Fraud & Risk Management (FRM)
The fraud and risk management connector helps reduce fraud loss and chargeback costs, preserves conversion by avoiding over-aggressive rules, lowers engineering and compliance overhead, and gives ISVs flexibility to standardize risk controls across PSPs and merchants.
Here are the different types of fraud engines:
PSP Fraud Engines: These fraud checks run directly through the payment processor’s own fraud system (e.g., Stripe Radar, Adyen Risk). They use the same authentication and connector infrastructure as the payment flow, making them easy to enable without additional integrations.
Standalone Fraud Engines: These are third-party or specialized fraud platforms integrated as dedicated FRM connectors like Signified, Riskified, Sift, Forter and more . They provide independent risk scoring, device fingerprinting, rules-based decisioning, and are selectable per merchant configuration.
Hyperswitch supports these methods across both pre-payment (before authorization) and post-payment (after authorization) flows, allowing merchants to block, approve, or manually review transactions.
3D Secure (3DS)
Hyperswitch supports multiple patterns for integrating 3D Secure (3DS), each demonstrating modularity, separability, and flexible routing:
- External Authentication + HS Authorization: The 3DS challenge is performed by an external 3DS provider, while Hyperswitch handles the downstream authorization and routing.
- Hyperswitch Standalone Authentication (External Authorization): Hyperswitch 3DS solution performs the authentication step independently, and a separate external entity handles authorization.
- Hyperswitch Standalone Authentication + HS Authorization: Hyperswitch orchestrates both authentication and authorization, enabling full routing, retries, and decisioning within its own stack.
- PSP-Provided Authentication (HS Authorization): The PSP manages 3DS authentication as part of its native flow, while Hyperswitch consumes the authentication result and proceeds with authorization.
- Hyperswitch Standalone Authentication + HS Authorization (Headless SDK): Hyperswitch 3DS SDK remains headless and becomes headful only when the 3DS challenge has to be provided/ handled during the payment journey. This flow gives full control to merchant in terms of user experience
Vault / Tokenization Connectors
Hyperswitch’s vault reduces compliance cost and reduces risk. With a vault solution, you can reduce the PCI scope and audit burden because sensitive card data can be tokenized before it touches the system. This shrinks the PCI-DSS scope and reduces the audit complexity. The vaults supported by Hyperswitch are - Standalone Hyperswitch vault, VGS and TokenEx.
Types of Vault Integrations Supported
Vault SDK Standalone & Card Forwarding: Merchants can integrate external vault SDKs (e.g., VGS, TokenEx) to capture the card data and tokenize with the external provider and use their card forwarding API to send the transaction to Hyperswitch. This pattern enables direct card vaulting, multi-token generation (card number, expiry, CVC), and card-forwarding flows.
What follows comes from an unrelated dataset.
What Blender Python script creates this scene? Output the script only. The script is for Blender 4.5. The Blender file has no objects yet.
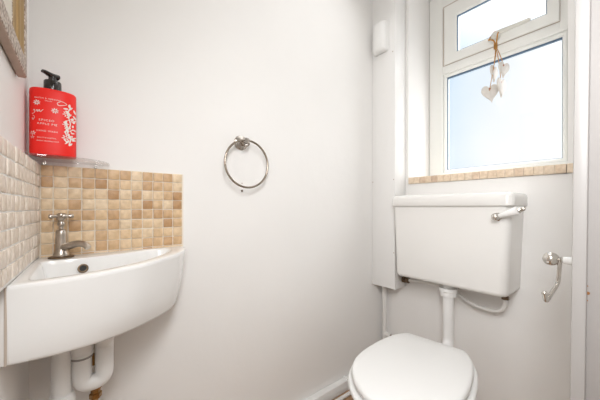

Vault SDK with Tokenize / Detokenize flow: Merchants can collect and tokenize card data using an external vault and SDK. Once the card is tokenized, the merchant can make a S2S call to Hyperswitch with that token. Hyperswitch will further connect with the vault to detokenize the token and obtain raw PAN which will then be used for transactions. This option allows the merchant to continue with their current vault provider while taking advantage of the unified API and related capabilities offered by Hyperswitch without the need to maintain PSP specific pay loads.
Hyperswitch SDK Loading External Vault SDK: Hyperswitch can load external vault SDKs while maintaining a single integration surface. The Hyperwitch SDK loads the external vault (e.g., VGS or TokenEx) and wraps them under a unified tokenization workflow.
Subscription Engines
Subscription businesses typically have some sort of recurring billing - usage-based, periodic recurring, tier-based and more. Most subscription platforms (Chargebee, Recurly, Stripe Billing, etc.) allow decoupling payments from billing. This essentially allows a business to leverage other payment platforms for payment processing and leveraging the subscription platforms for core subscription creation and management.
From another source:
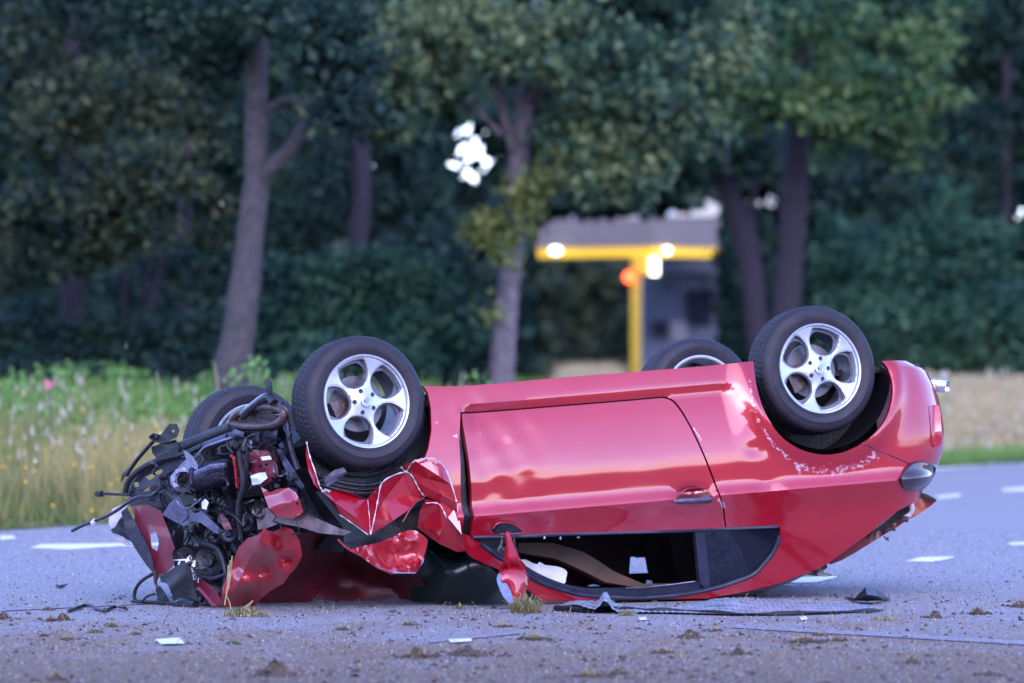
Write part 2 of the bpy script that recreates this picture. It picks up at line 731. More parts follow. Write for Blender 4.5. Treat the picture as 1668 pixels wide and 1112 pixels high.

Hyperswitch integrates with different subscription engines and decouples billing from payments. Your subscription provider continues to manage the ledger, scheduling, and invoices, while Hyperswitch takes full control of payments, vaulting, retries, routing, and multi-provider orchestration. Businesses have better control with recurring payments, reliability with failover and routing options, and improved authorization rates and costs with a configurable intelligent routing system.
Tax Connectors
Hyperswitch integrates with external tax engines through pluggable connector modules that can be invoked during checkout or recurring billing. These connectors help with compliance and risk. Businesses can have real-time tax calculations at checkout and on subscription renewals to help ensure the correct rates are applied across jurisdictions. This helps reduce the risk of under or over collection and any regulatory penalties.
Built for Enterprises Navigating Constant Banking Change
For ISFs, the hardest part of scaling payments is keeping up with constant changes: new PSPs, new payment methods, new regulations, and new markets your customers want to enter. Hyperswitch is built for exactly this world. Its connector ecosystem lets you plug in local processors, support BYO-PSPs and MIDs, or offer a broad catalog of pre-integrated options so your clients can onboard and go live quickly. If a connector doesn’t exist yet, Hyperswitch can build it in as little as two weeks.